Lastly, Isaiah says that the child's name will be "Immanuel," which, as Matthew reminds us, means "God with us." However, Gabriel instructs Mary to name the child "Jesus," or "savior."

So, looking at Isaiah, we would expect the following things:
1). An 'almah will conceive a child as a sign to Ahaz.
2). The child of the 'almah will be named "Immanuel," "God with us."
3). Before the child is old enough to choose the good instead of evil, Israel and Assyria will both lose their kings, who are plotting an alliance against Judah.
Looking at Matthew, we would expect the following things:
1). An 'almah will conceive a Child while still an 'almah hundreds of years after the death of Ahaz.
2). The Child of the 'almah will be named "Jesus," "Savior."
3). The Child will save His people from their sins.
To reconcile these two passages, we have the following options:
1). There were two Childs (Immanuel and Jesus), who both fulfilled the prophecy.
2). There were two Childs (Immanuel and Jesus), both of which fulfilled part of the prophecy.
3). There was one Child (Jesus), who provided a very poor sign to poor Ahaz.
Option two seems the most likely. For both Childs to fulfill the entirety of the prophecy, both Childs would have to be Virgin-born, both as signs to Ahaz. The more likely scenario is that a child named "Immanuel" was born as a sign to Ahaz, fulfilling that part of the prophecy and a child named "Jesus" was born to an 'almah hundreds of years later.

This is not a perfect explanation, but it provides us with a starting point. There are many themes here we will see repeated through the Plēroō Passages.

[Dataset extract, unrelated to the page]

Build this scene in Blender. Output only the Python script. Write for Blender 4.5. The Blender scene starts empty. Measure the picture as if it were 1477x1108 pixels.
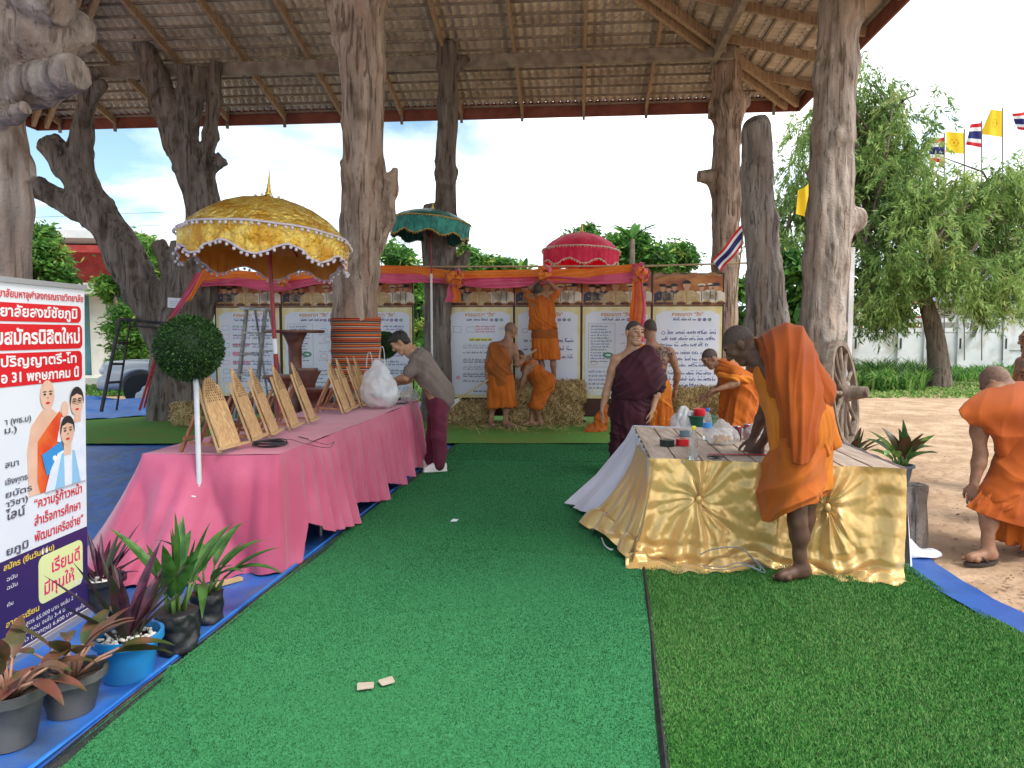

Point One: Prophecies may have multiple fulfillments

If not, this pairing of prophecy and fulfillment makes no sense whatsoever.

Next: [BTT026] Matthew 2:14-15 / Hosea 11:1-4

[1]See Gen. 24:23 and Sng. 6:8 for passages where 'almah refers to unmarried virgins.

[2]Of course, this will not prevent Assyria from invading and conquering Judah. Look, it's a complicated passage.